In March of 1930, Paul decided to buy a farm west of Ethel.  Had he known then that the great depression was about to hit in full force, he would probably have had second thoughts about such a change.  He sold the shoe/harness business and the family moved to the farm (except his daughter Fern who lived with her Aunt Stella in Ethel in order to finish high school).  During the time on the farm, Paul never failed to go to Ethel on Friday to fetch Fern so she could spend the weekends with the family.  If weather was wet and roads were impassable, he would walk the six miles into town, get Fern and they would walk back to the farm together.  The other children continued their education at the People Schoolhouse, a single room school with about forty students, near the farm.

Times were difficult.  The family was totally self-sufficient  and proud.  Accepting charity during this time would never have been considered.  About this self-sufficiency, their daughter Gladys remarked: “Mom canned a lot.  We picked wild blackberries and strawberries, and we always had a garden.  We picked wild greens too.  At that time, I didn’t know they had tame ones.  I still know dandelion, lambs quarter and carpenter square when I see it.  Pop made elderberry wine one year.  It was such a pretty color.  We didn’t eat much meat.  When we did, it was usually pork, as that was what you could cure so it would keep.  Pop put pork down in brine in a big stone jar.  Mom put stuffed peppers down in the stone jars too.  They were stuffed with cabbage.  In the summer time, Pop made root beer in the big stone jar.  We kept it in a little basement or cellar under the house.  We made ice cream lots of nights in the summer.  Mom would put a gallon bucket filled with ice cream mixture inside a three gallon bucket, pack ice and salt around it, and turn it back and forth.  It was good.”

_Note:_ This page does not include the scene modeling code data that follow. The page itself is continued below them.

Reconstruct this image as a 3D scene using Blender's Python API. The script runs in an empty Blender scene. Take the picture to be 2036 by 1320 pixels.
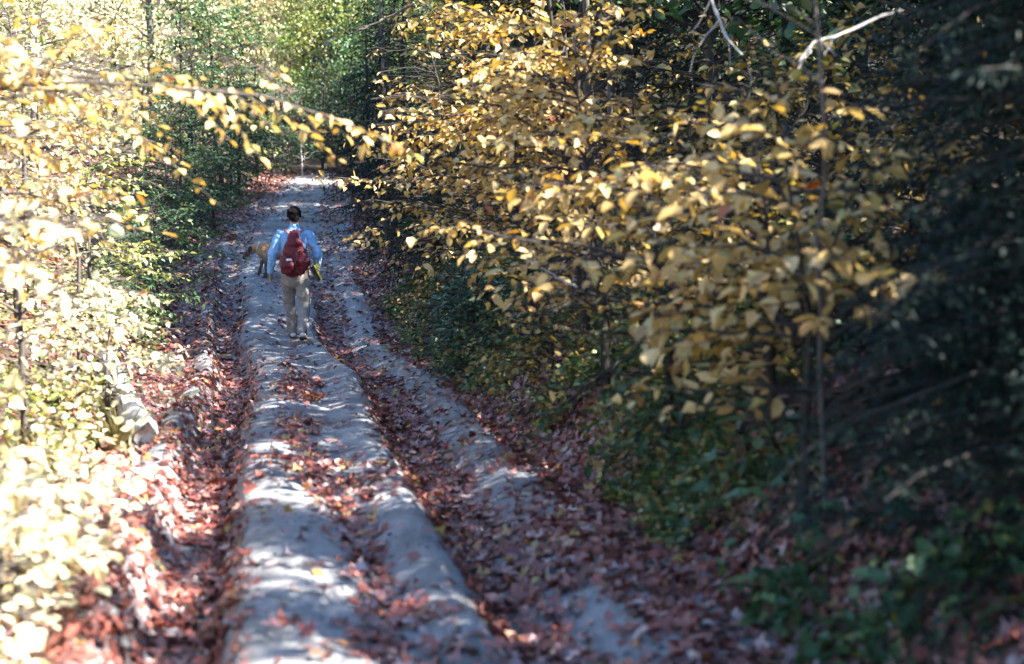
import bpy, bmesh, math
import numpy as np
from mathutils import Vector, Matrix

# ------------------------------------------------------------------ camera, sky, sun, exposure
SC = bpy.context.scene
COL = SC.collection
R = math.radians
CAM_Z, PITCH, LENS = 1.6, 4.65, 50.0
FPX = 2036 * LENS / 36.0
cam_d = bpy.data.cameras.new('camera')
cam_d.lens = LENS; cam_d.sensor_width = 36.0; cam_d.clip_start = 0.05; cam_d.clip_end = 1000
cam_d.dof.use_dof = True; cam_d.dof.focus_distance = 18.5; cam_d.dof.aperture_fstop = 1.6
cam = bpy.data.objects.new('camera', cam_d); COL.objects.link(cam)
cam.location = (0, 0, CAM_Z); cam.rotation_euler = (R(90 - PITCH), 0, 0)
SC.camera = cam

SUN_EL = 43.0
SUN_AZ = 102.0            # degrees from +Y towards +X: the sun stands to the right, a little behind
w = bpy.data.worlds.new('World'); SC.world = w; w.use_nodes = True
nt = w.node_tree; bgn = nt.nodes['Background']
sky = nt.nodes.new('ShaderNodeTexSky'); sky.sky_type = 'NISHITA'; sky.sun_disc = False
sky.sun_elevation = R(SUN_EL); sky.sun_rotation = R(SUN_AZ); sky.air_density = 1.0; sky.dust_density = 0.0; sky.ozone_density = 4.0
nt.links.new(sky.outputs[0], bgn.inputs[0]); bgn.inputs[1].default_value = 0.070
sun_d = bpy.data.lights.new('sun', 'SUN'); sun_d.energy = 5.0; sun_d.angle = R(0.53); sun_d.color = (1.0, 0.96, 0.90)
sun = bpy.data.objects.new('sun', sun_d); COL.objects.link(sun)
SDIR = Vector((math.cos(R(SUN_EL)) * math.sin(R(SUN_AZ)), math.cos(R(SUN_EL)) * math.cos(R(SUN_AZ)), math.sin(R(SUN_EL))))
sun.rotation_euler = SDIR.to_track_quat('Z', 'Y').to_euler()
sun.location = (12, -3, 14)
SC.view_settings.view_transform = 'Standard'; SC.view_settings.look = 'None'
SC.view_settings.exposure = 2.85; SC.view_settings.gamma = 1.0; SC.view_settings.use_curve_mapping = False
SC.cycles.max_bounces = 7; SC.cycles.diffuse_bounces = 4; SC.cycles.transmission_bounces = 4
SC.cycles.glossy_bounces = 2; SC.cycles.use_denoising = True
SC.cycles.caustics_reflective = False; SC.cycles.caustics_refractive = False

rng = np.random.default_rng(11)

# ------------------------------------------------------------------ numeric helpers
def lattice(seed):
    return np.random.default_rng(seed).random((256, 256))
_L = [lattice(s) for s in range(6)]
def vnoise(x, y, k=0):
    x = np.asarray(x, float); y = np.asarray(y, float)
    xi = np.floor(x).astype(int); yi = np.floor(y).astype(int)
    fx = x - xi; fy = y - yi
    fx = fx * fx * (3 - 2 * fx); fy = fy * fy * (3 - 2 * fy)
    L = _L[k]
    g = lambda a, b: L[a & 255, b & 255]
    return (g(xi, yi) * (1 - fx) + g(xi + 1, yi) * fx) * (1 - fy) + (g(xi, yi + 1) * (1 - fx) + g(xi + 1, yi + 1) * fx) * fy
def fbm(x, y, k=0, n=4):
    s = 0; a = 0.5
    for i in range(n):
        s = s + a * (vnoise(x * 2 ** i + 17.3 * i, y * 2 ** i + 5.1 * i, (k + i) % 6) - 0.5); a *= 0.5
    return s
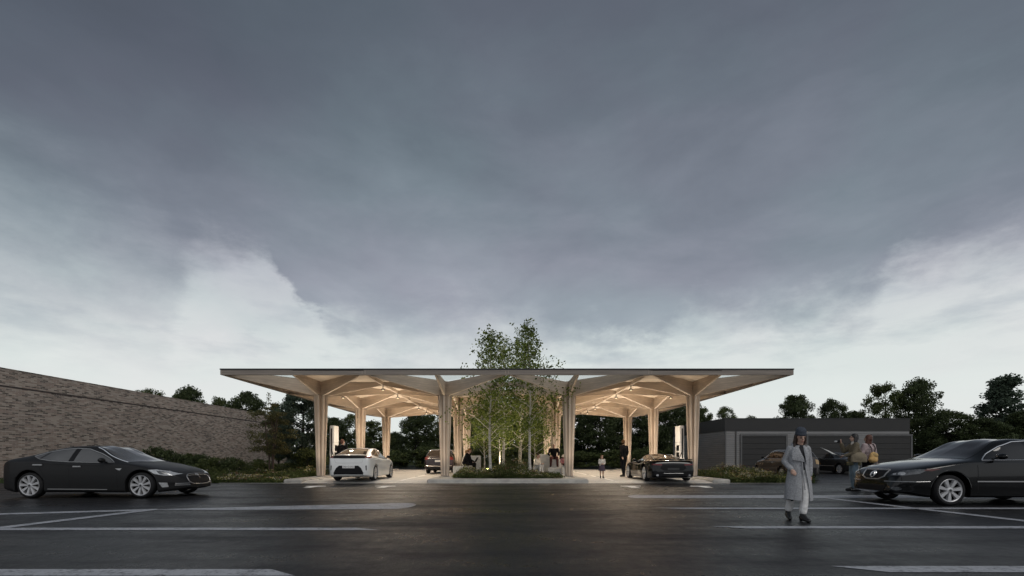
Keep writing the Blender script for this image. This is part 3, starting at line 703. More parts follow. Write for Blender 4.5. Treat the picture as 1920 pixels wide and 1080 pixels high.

The farm business turned out to be an untimely venture and the family left the farm after about a year. The family moved back to Elmer where the children were entered in the school and he opened another harness and shoe repair shop.  This time, at the height of the depression, his shop failed. He accepted the job of town marshal during this time.  His wife Ethel took a job as a telephone operator at the Elmer exchange.  She also hung wallpaper and provided sewing services to earn extra money.  She was an excellent seamstress.  Members of her family would simply send her a picture out of a catalog of a dress and she would make it and send it to them.  It was always beautifully done and would miraculously fit perfectly.

Paul later followed his daughter Fern to South Bend, Indiana, where he took a job working in a cleaning establishment.  He proved to have exceptional abilities in greeting people.  He later went to work with the city park department, a line of work he truly enjoyed.  He died in South Bend on July 4, 1969, and is buried there.  Ethel died six years later on June 10, 1975.  She, too, is buried in South Bend.